В Европе 2015 карикатуристы были наказаны “огнем” – пулями – за свои убеждения. И принимая подобный поворот как нечто сам собой разумеющееся, либералы демонстрируют, что они предали не только Charlie Hebdo, они предали саму идею Просвещения, определяющую современность свободу сомневаться, не верить и быть еретиком.
Они оправдывают свою осторожность относительно оскорбительных речей необходимостью бороться исламофобией. Они опасаются, что мусульмане будут чувствовать себя неоцененными, будут чувствовать. что им угрожают. Не позволяйте себя одурачить. Они, как и любой другой цензор в истории боятся только одного – что массы сорвутся с цепи, в случае если им позволят ознакомиться с “опасными” идеями.
Их страх того, что Charlie Hebdo может подстрекать население к избиению мусульман подобен опасениям Торквемады, опасавшегося, что еретические тексты могут настроить плебс против Господа, или озабоченности цензоров викторианской эпохи, боявшихся, что картинки с вызывающе одетыми дамами могут пробудить в мужчинах хищнические инстинкты. В этой панике о предполагаемой возбудимости масс, призыв к самоцензуре неотличим от элитизма и вековечного ужаса перед общественным мнением, лежащими в основе любой цензуры.
Эти элитисты наносят огромный вред свободе мысли. Они ограничивают то, что людям есть сказать об исламе.
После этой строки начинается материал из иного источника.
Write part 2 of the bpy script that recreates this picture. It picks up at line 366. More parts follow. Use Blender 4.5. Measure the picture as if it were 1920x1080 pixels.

Они отбивают охоту к эксцентричному мышлению, и понуждают всех нас встать на колени перед алтарем “надежных” идей и политкорректности.
Их близорукая обсессия “исламофобией” делает невозможной дискуссию об антисемитизме в Европе – что иллюстрируется тем фактом, что наши воспоминания о расстреле Charlie Hebdo редко связаны с бойней, произошедшей через два дня в кошерном супермаркете, где были убиты четыре еврея. Должны быть говорить об антисемитизме, исходящем от мусульман – это тоже вид исламофобии.
Убийства в Charlie Hebdo продемонстрировали, что есть индивиды, готовые убить нас за то, что мы говорим, и есть армии псевдо-либералов, готовых оправдать их действия. Боевики убили 12 человек, но моральная трусость болтающего класса убивает Просвещение.